* START *

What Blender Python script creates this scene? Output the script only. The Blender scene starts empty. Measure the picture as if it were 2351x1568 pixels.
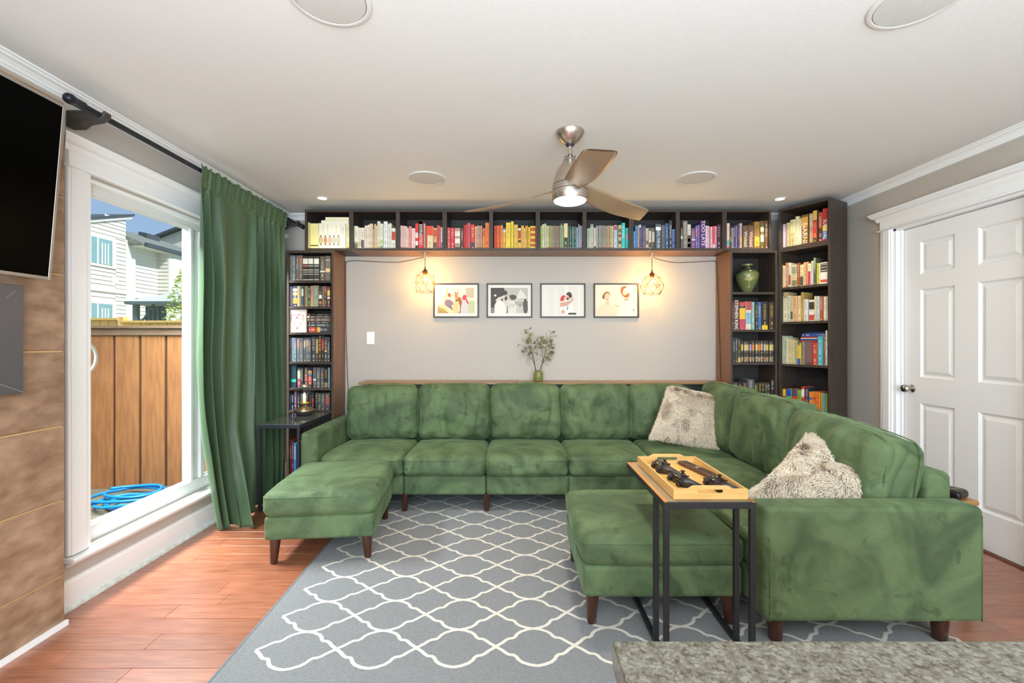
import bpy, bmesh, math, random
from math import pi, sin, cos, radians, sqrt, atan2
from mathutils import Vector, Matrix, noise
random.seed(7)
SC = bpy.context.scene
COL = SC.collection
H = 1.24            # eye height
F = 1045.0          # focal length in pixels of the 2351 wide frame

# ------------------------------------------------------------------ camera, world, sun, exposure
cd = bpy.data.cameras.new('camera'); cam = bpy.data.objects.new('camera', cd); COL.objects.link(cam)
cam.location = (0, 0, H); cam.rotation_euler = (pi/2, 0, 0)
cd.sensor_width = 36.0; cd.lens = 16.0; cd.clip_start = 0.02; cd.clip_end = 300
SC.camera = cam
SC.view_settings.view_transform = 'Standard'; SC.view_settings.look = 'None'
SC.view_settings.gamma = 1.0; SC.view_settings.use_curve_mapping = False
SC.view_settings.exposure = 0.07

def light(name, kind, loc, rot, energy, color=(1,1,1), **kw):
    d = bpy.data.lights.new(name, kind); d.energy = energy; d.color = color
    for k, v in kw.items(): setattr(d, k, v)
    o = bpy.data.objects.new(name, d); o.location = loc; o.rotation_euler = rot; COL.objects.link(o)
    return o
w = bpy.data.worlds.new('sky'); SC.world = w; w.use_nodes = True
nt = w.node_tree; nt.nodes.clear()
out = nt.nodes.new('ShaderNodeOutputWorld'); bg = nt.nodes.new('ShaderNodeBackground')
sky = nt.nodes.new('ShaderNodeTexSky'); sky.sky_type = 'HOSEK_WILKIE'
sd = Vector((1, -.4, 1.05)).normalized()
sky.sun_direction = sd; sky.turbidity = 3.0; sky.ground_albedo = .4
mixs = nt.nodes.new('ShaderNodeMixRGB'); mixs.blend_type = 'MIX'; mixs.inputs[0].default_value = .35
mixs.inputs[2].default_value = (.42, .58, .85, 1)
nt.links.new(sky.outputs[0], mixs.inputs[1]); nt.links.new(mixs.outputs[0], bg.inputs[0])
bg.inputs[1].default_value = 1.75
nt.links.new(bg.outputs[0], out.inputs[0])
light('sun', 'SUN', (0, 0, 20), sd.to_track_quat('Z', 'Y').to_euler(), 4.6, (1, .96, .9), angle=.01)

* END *

▶ [Task prompt]: Leave the pictures out and please restate exactly the lines running from the start of the material through the one with "SC.view_settings.exposure = 0.07".

▶ [Solution to this task]:
What Blender Python script creates this scene? Output the script only. The Blender scene starts empty. Measure the picture as if it were 2351x1568 pixels.
import bpy, bmesh, math, random
from math import pi, sin, cos, radians, sqrt, atan2
from mathutils import Vector, Matrix, noise
random.seed(7)
SC = bpy.context.scene
COL = SC.collection
H = 1.24            # eye height
F = 1045.0          # focal length in pixels of the 2351 wide frame

# ------------------------------------------------------------------ camera, world, sun, exposure
cd = bpy.data.cameras.new('camera'); cam = bpy.data.objects.new('camera', cd); COL.objects.link(cam)
cam.location = (0, 0, H); cam.rotation_euler = (pi/2, 0, 0)
cd.sensor_width = 36.0; cd.lens = 16.0; cd.clip_start = 0.02; cd.clip_end = 300
SC.camera = cam
SC.view_settings.view_transform = 'Standard'; SC.view_settings.look = 'None'
SC.view_settings.gamma = 1.0; SC.view_settings.use_curve_mapping = False
SC.view_settings.exposure = 0.07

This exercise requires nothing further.